Topics on Potential: Addressing Negative Emotions to Empower Learners in College
Learning is emotional. Think back to lessons that you remember the most or had the most impact on you. We’d be willing to bet that they were lessons that were very emotional. They were exciting, provoking, heartbreaking, exhilarating or inspiring. Research tells us that emotion strongly affects the brain which in turn impacts memory and learning. Learners’ emotions toward a class may be based on prior experiences, stories, self concept, and other factors that are outside of instructors’ abilities to control. Maybe your students come into your organic chemistry feeling deeply anxious about what they perceive to be a very hard subject. Perhaps they’re coming into your geology or ancient Greek Literature course with prejudicial boredom, just looking to get the general education requirement out of the way. When learners come into a course with negative emotions and expectations, it can absolutely affect not only their learning but also their capacity to learn. Negative emotions, like mold, grow in darkness. It isn’t enough to just design a learning experience that we hope will challenge preconceptions. We need to air them out! If you’re teaching a course which you know learners may have negative emotions about, make it part of your opening course routine to explicate, validate, and address those concerns.

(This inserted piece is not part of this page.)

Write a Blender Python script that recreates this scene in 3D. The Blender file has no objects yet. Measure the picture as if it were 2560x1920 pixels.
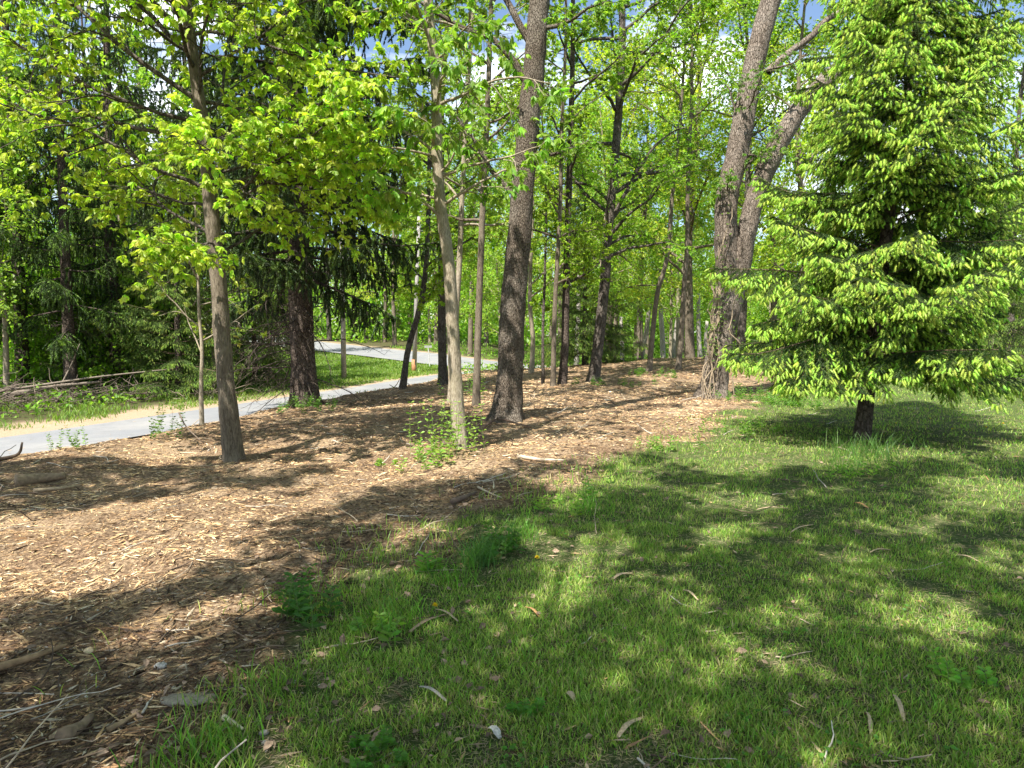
import bpy, math
import numpy as np
from mathutils import Vector

# ------------------------------------------------------------------ camera, sky, sun
F = 710.0; PITCH = math.radians(3.95); CAMZ = 1.6
sc = bpy.context.scene
cam = bpy.data.objects.new('camera', bpy.data.cameras.new('camera'))
sc.collection.objects.link(cam)
cam.location = (0, 0, CAMZ); cam.rotation_euler = (math.radians(90) - PITCH, 0, 0)
cam.data.sensor_width = 36; cam.data.lens = 36 * F / 1024
cam.data.clip_start = 0.05; cam.data.clip_end = 3000
sc.camera = cam

SUN_EL = math.radians(57); SH = (-0.50, -0.866)            # horizontal direction towards the sun
SUNV = np.array([SH[0] * math.cos(SUN_EL), SH[1] * math.cos(SUN_EL), math.sin(SUN_EL)])
w = bpy.data.worlds.new("World"); sc.world = w; w.use_nodes = True
nt = w.node_tree; nt.nodes.clear()
out = nt.nodes.new('ShaderNodeOutputWorld'); bg = nt.nodes.new('ShaderNodeBackground')
sky = nt.nodes.new('ShaderNodeTexSky'); sky.sky_type = 'NISHITA'; sky.sun_disc = False
sky.sun_elevation = SUN_EL; sky.sun_rotation = math.atan2(SH[0], SH[1]); sky.air_density = 1.0; sky.dust_density = 0.6; sky.ozone_density = 1.5
tc = nt.nodes.new('ShaderNodeTexCoord'); mp = nt.nodes.new('ShaderNodeMapping'); mp.inputs['Scale'].default_value = (1.2, 1.2, 3.2); mp.inputs['Location'].default_value = (3.1, .4, .7)
nz = nt.nodes.new('ShaderNodeTexNoise'); nz.inputs['Scale'].default_value = 2.6; nz.inputs['Detail'].default_value = 8; nz.inputs['Roughness'].default_value = .55
cr = nt.nodes.new('ShaderNodeValToRGB'); cr.color_ramp.elements[0].position = .52; cr.color_ramp.elements[1].position = .66
cr.color_ramp.elements[1].color = (.9, .9, .9, 1)
mx = nt.nodes.new('ShaderNodeMix'); mx.data_type = 'RGBA'; mx.inputs['B'].default_value = (12.5, 12.8, 13.2, 1)
nt.links.new(tc.outputs['Generated'], mp.inputs['Vector']); nt.links.new(mp.outputs['Vector'], nz.inputs['Vector'])
nt.links.new(nz.outputs['Fac'], cr.inputs['Fac']); nt.links.new(cr.outputs['Color'], mx.inputs['Factor'])
nt.links.new(sky.outputs['Color'], mx.inputs['A']); nt.links.new(mx.outputs['Result'], bg.inputs['Color'])
bg.inputs['Strength'].default_value = 0.085
nt.links.new(bg.outputs['Background'], out.inputs['Surface'])
sl = bpy.data.lights.new('sun', 'SUN'); sl.energy = 5.0; sl.angle = math.radians(0.53); sl.color = (1.0, .95, .87)
so = bpy.data.objects.new('sun', sl); sc.collection.objects.link(so)
so.rotation_euler = Vector(SUNV).to_track_quat('Z', 'Y').to_euler()
sc.view_settings.view_transform = 'Standard'; sc.view_settings.look = 'None'
sc.view_settings.exposure = 1.38; sc.view_settings.gamma = 1.0
sc.cycles.max_bounces = 7; sc.cycles.diffuse_bounces = 4; sc.cycles.glossy_bounces = 2; sc.cycles.transmission_bounces = 4
sc.cycles.use_denoising = True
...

Brain Tip: If you teach in a college or university, provide a forum for students to discuss their feelings about the class with you. For example, Dr. Chemistry might open class by empathizing with the students that for many of them, there is the perception that Organic Chemistry is difficult and draining. Professors should be honest with students about what people find hard about the course and recognize that it’s okay, fair and normal to feel that way. Then, they could talk about what they are doing as the instructor and what learners can do to rise to the challenge. Dr. Greek Literature can validate that it may not feel particularly valuable to be studying texts from 3000 BC when there are a lot of current events that demand our attention. Again, the key is to explicate, validate, and address the feelings. Give these feelings space. Then, suggest the reason we study ancient works isn’t because those stories happened but because they happen. Make the content relevant. Show that the class will provide opportunities to put on critical lenses that will allow us to better see and understand the events of today. Emotions are central to learning, whether they are positive (driving forces!) or negative (serious barriers). By helping learners explicate and address their attitudes, feelings, and sense of efficacy, instructors may be able to channel positive emotions and temper or alter negative emotions to enhance and improve the learning experience for everyone.